BHP Billiton announced on 24th June 2011, a further investment of US$488 million to support development at its Jansen Potash Project. This piece of additional capital will fund site preparation and the procurement of long lead time items during the project’s feasibility study. This funding will also enable BHP to develop the first 350 meters of the production and service shafts.

The announcement takes BHP Billiton’s investment in Jansen to, so far, $1.2 billion.

BHP likes big stories, the unfolding potash story is one of the biggest and in this author’s opinion it can only get bigger. 

Vale S.A. – Formerly known as Companhia Vale do Rio Doce (CVRD) was founded by the Brazilian Federal Government in June 1942. The company was privatized in 1997 when the Brazil Consortium bought just over 40% of the Federal Government’s stock. 

Even though Vale has operations in the energy and logistics sectors both sectors combined contribute less than ten percent to Vales total revenues. Vale is a miner and controls the Brazilian iron ore industry owning all Brazilian iron ore exporters. 

In recent years, in an attempt to diversify its operations, Vale has made a string of purchases getting into copper, kaolin, nickel and coal. In October 2006 Vale bought Canada’s second largest mining company, Inco, for $18.9 billion.

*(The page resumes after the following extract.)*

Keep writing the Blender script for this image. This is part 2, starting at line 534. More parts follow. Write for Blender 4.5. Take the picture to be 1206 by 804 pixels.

Vale also produces manganese, ferroalloys, bauxite, potash (Sergipe mine in Brazil), alumina and aluminum. 

Vale S.A. has moved into the fertilizer business in a big way: 

In January of 2009 Vale bought Rio Tinto’s potash assets in Argentina and Saskatchewan Canada for US$850.

In January 2010 Vale announced it would acquire all the shares of Bunge Participacoes e Investimentos S.A. (BPI). Vale will pay $1.65 billion US for BPI – for its wholly owned phosphate mining operations in Brazil – and another $ 2.15 billion US for its 42.3 percent in Fertilizantes Fosfatados S.A. (Fosfertil) – a leading Brazilian fertilizer company.